[bind10-dev] some ideas to improve query performance of DB-based datasrc

JINMEI Tatuya / 神明達哉 jinmei at isc.org
Mon Oct 1 08:41:23 UTC 2012


Not related to short term goals, but I've come up with a few ideas of
enhancing query response performances for DB-based datasrcs (which
currently means SQLite3, but some of them apply to other types of
backends).  I've actually played with the ideas over the last weekend,
and found these ideas are pretty effective.  In some simplest cases,
the revised version of SQLite3 backend handles queries more than 87%
faster than the current implementation.

The basic observation is (while obvious in some sense) that the major
bottleneck is queries to the DB backend.  Conversion from textual result of
DB query to native libdns++ objects is also pretty expensive.  So what
we should do is to minimize these per DNS query processing.

One known way is to cache previous results and reuse them for heavily
asked queries.  While I don't deny its effectiveness (and, depending
on the required level of performance, there can be cases where caching
is the only feasible solution), caching has its own drawbacks such as
making the system less predictable (due to the managing overhead of
cache).  It also heavily depends on the query pattern.

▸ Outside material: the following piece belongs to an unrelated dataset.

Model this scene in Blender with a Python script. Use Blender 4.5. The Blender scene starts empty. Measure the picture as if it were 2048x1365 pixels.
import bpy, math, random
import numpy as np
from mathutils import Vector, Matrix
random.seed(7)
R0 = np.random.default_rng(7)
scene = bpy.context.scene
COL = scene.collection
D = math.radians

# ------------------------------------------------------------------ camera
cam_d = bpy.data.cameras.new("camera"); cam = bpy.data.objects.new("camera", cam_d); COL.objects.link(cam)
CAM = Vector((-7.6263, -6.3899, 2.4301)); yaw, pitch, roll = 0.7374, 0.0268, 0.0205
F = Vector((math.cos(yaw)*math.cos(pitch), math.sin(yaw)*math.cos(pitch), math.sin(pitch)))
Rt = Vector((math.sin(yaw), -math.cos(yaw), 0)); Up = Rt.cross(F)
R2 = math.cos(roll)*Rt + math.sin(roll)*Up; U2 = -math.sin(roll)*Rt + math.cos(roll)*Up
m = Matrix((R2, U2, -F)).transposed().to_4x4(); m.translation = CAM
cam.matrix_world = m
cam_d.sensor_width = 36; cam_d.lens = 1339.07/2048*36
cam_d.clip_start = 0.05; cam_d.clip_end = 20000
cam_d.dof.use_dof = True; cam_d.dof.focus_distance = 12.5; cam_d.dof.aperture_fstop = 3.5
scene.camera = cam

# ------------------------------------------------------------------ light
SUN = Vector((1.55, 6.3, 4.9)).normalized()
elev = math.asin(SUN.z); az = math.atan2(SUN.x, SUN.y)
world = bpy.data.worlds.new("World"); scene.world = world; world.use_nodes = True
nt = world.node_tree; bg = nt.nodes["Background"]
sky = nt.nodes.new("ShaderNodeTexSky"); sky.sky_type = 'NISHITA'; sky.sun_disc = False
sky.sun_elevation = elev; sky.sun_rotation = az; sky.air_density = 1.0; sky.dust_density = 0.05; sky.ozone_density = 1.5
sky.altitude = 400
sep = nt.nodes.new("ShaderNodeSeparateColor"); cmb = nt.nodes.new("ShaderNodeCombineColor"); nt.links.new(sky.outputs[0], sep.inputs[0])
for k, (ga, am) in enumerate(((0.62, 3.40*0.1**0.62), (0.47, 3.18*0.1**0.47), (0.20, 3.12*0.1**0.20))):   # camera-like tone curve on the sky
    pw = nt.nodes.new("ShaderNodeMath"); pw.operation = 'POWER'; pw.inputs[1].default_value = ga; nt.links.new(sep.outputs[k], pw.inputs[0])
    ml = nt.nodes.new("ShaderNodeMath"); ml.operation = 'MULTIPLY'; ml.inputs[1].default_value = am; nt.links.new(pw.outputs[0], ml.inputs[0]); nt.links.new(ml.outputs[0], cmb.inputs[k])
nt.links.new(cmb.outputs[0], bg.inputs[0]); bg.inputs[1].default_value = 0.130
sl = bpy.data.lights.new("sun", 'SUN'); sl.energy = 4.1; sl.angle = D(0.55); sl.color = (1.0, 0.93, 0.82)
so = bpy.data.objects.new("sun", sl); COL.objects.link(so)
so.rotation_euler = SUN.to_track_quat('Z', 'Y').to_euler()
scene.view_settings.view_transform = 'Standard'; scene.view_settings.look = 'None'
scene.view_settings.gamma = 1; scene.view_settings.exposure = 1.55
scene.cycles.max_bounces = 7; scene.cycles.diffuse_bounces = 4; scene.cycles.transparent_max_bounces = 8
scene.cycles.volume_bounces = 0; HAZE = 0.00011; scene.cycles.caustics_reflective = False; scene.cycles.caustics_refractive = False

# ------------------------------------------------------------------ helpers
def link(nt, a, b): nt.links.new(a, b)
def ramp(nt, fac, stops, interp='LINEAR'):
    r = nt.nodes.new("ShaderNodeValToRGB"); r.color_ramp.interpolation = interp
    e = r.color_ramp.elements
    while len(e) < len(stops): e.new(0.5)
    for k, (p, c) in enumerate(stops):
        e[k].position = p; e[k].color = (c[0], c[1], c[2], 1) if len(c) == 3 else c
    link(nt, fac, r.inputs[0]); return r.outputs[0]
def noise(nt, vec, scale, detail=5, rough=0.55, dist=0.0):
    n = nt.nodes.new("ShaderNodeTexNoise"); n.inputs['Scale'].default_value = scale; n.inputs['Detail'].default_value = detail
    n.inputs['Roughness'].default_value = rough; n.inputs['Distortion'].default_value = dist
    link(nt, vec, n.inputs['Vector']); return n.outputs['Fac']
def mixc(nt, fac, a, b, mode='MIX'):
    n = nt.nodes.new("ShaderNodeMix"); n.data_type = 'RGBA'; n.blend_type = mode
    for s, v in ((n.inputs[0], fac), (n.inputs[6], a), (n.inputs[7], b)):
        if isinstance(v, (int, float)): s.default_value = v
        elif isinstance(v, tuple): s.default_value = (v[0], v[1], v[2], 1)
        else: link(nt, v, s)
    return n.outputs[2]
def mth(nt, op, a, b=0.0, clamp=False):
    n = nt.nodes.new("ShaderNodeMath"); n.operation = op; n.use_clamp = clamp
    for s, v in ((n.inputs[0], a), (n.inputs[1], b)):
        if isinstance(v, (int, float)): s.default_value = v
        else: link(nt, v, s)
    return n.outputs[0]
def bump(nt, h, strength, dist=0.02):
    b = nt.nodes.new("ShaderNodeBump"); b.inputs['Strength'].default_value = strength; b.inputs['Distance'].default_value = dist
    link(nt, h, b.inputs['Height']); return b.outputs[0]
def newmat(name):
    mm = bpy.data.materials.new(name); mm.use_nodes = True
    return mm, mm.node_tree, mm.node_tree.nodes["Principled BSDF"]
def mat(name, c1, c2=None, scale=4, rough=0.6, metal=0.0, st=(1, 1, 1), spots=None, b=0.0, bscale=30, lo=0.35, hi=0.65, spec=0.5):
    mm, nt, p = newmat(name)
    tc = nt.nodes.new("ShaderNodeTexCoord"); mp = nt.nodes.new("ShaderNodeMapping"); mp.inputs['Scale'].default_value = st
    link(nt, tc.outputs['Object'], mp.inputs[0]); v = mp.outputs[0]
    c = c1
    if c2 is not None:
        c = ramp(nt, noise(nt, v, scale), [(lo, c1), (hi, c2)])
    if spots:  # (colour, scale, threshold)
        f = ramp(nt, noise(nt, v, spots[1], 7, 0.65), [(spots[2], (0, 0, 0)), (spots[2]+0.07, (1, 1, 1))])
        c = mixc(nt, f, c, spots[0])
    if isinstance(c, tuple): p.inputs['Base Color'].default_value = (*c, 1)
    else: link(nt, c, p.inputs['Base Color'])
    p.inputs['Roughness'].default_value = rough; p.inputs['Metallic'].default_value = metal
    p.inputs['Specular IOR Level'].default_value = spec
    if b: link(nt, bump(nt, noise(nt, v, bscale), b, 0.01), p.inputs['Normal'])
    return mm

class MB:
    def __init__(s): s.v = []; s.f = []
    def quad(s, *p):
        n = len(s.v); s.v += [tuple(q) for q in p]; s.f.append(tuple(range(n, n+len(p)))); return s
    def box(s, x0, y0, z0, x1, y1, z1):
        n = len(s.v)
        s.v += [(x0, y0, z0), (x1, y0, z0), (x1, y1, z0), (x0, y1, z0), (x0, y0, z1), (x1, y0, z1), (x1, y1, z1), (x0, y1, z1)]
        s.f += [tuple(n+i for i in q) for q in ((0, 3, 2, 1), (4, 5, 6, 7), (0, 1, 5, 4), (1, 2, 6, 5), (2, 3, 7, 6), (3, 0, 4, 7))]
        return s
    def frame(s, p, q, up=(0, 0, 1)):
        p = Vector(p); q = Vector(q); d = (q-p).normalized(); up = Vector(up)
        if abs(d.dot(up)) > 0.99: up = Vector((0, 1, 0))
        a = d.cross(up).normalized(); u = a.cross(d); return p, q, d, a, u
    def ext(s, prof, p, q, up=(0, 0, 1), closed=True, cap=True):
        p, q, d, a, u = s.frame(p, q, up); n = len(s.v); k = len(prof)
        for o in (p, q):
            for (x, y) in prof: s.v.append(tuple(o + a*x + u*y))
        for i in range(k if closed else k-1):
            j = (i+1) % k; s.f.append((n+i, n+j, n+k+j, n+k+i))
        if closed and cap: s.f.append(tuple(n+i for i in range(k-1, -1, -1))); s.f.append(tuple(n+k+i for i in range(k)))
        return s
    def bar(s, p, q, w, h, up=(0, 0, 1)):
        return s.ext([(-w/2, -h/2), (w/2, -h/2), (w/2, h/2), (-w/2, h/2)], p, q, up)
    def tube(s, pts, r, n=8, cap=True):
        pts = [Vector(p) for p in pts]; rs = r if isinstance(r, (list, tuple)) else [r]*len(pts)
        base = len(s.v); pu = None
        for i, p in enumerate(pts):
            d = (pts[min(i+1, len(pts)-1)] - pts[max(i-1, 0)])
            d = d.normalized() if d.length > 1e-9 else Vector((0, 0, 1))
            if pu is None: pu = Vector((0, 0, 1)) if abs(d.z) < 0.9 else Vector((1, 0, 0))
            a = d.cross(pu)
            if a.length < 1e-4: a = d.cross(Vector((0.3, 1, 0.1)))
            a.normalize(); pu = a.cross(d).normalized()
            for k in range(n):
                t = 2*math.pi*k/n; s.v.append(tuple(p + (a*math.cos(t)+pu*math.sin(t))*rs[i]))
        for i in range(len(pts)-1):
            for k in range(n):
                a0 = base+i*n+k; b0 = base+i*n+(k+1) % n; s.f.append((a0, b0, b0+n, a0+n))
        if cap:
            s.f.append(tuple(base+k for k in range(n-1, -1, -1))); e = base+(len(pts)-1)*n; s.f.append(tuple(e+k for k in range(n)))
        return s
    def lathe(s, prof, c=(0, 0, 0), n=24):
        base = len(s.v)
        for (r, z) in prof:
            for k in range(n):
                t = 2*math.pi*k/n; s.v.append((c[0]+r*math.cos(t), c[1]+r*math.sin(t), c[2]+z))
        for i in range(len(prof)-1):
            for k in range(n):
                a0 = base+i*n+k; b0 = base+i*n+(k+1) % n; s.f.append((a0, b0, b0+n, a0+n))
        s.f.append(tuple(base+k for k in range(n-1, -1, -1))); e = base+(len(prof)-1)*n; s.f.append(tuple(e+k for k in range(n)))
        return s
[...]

My ideas try to eliminate or minimize such drawbacks, and consist of
the following independent optimizations:

1. Reduce the number of DB queries to identify the best match zone
   (see below)
2. Use numeric values to represent RR types (not text)
3. Delay the conversion from textual DB result to native C++ objects
   as much as possible
4. Enable "minimal-responses" by default: omit the authority and
   additional sections unless really necessary or explicitly
   configured
5. Cache some information at the origin node of zones and use it to
   save some DB queries.  Specifically, whether the zone is signed
   (and if so with NSEC or NSEC3) or it has DNAME RR at the apex.
6. Cache zone's NS and their address records and use it if
   "minimal-responses" is disabled (see optimization #4) and these
   records are necessary for positive answers.

Some more details about these ideas:

#1: Currently, we try to find the longest matching zone from the
"zones" table, starting from the original query name, then removing
"left most" label one by one.  So, unless the query name is the origin
we at least need to perform two DB queries to identify the zone.  But
I found (unless I miss something) we could reduce it to just one time
regardless of the number of labels of the query name, similar to the
way identify the "previous name" for DNSSEC.  If the "zones" table has
"r(everse) name" like the "records" table, we can identify the best
possible row by selecting with the condition of
  "rname<='query name' ORDER BY rname DESC LIMIT 1"
For example, if the zones table has example.com and example.net, and
the query name is www.example.com, we can correctly identify
example.com because net.example. > com.example.www > com.example.

We need to be careful, though, so we don't accidently "find"
example.net for the query name of "www.example.org".  We can do it
with an extra check at the caller side so the zone name is really a
super domain (including the equal case) of the query name.

By doing #4, we can save DB queries for the origin and NS names for
"leaf zone" type queries.  Alternatively, if we do #6, we can still
return a complete response with the authority and additional sections
without involving extra DB queries.  Unlike caching general query
results, zone's NS and their additional records can be used for any
queries (and would be relatively stable), so the cache effect will
be higher.

The main purpose of #5 is to skip a DB query at the origin name just
to check if it has a DNAME.  Since a zone doesn't even have any DNAME
in many cases, caching this fact should be very effective; we might
even allow the admin to specify it as a configuration option.

Combining all these, we can reduce the number of DB queries to 2 if
the query name exists in the zone and one-label longer than the
origin.  I guess this is one common case for "domain hosting" type of
services (where the server has a large number of small zones, and each
zone normally has very simple names like www + <origin>).

I've experimentally implemented some of these ideas and performed some
simple benchmark tests.  I also implemented quick-hack MySQL and
PostgreSQL backend accessors and measured the performance.

The benchmark scenario is simple: set up a server having two zones,
and repeat a query for the same single name in one of the zones.  The
name is one-label longer than the zone origin (e.g. zone name =
example.com, query name is www.example.com).

The results for the SQLite3 backend are:
- Current version: 3600 max qps
- Optimized (without DNAME skip): 6761 qps (87% faster than current)
- Optimized (with DNAME skip): 9093 qps (252% faster than current)

Optimized MySQL backend (without DNAME skip): around 1800 qps
Optimized PostgreSQL backend (without DNAME skip): around 1500 qps

If I enabled query cache for MySQL, the result was much better, but
for a single-query test it's probably misleading because the cache hit
rate should be "too good".

This was done on my laptop, so it would be better than this for a
dedicated server machine with many cores.  And that suggests it won't
be difficult to achieve several thousands max qps with DB backend for
some kind of deployment scenario even if we don't do any caching.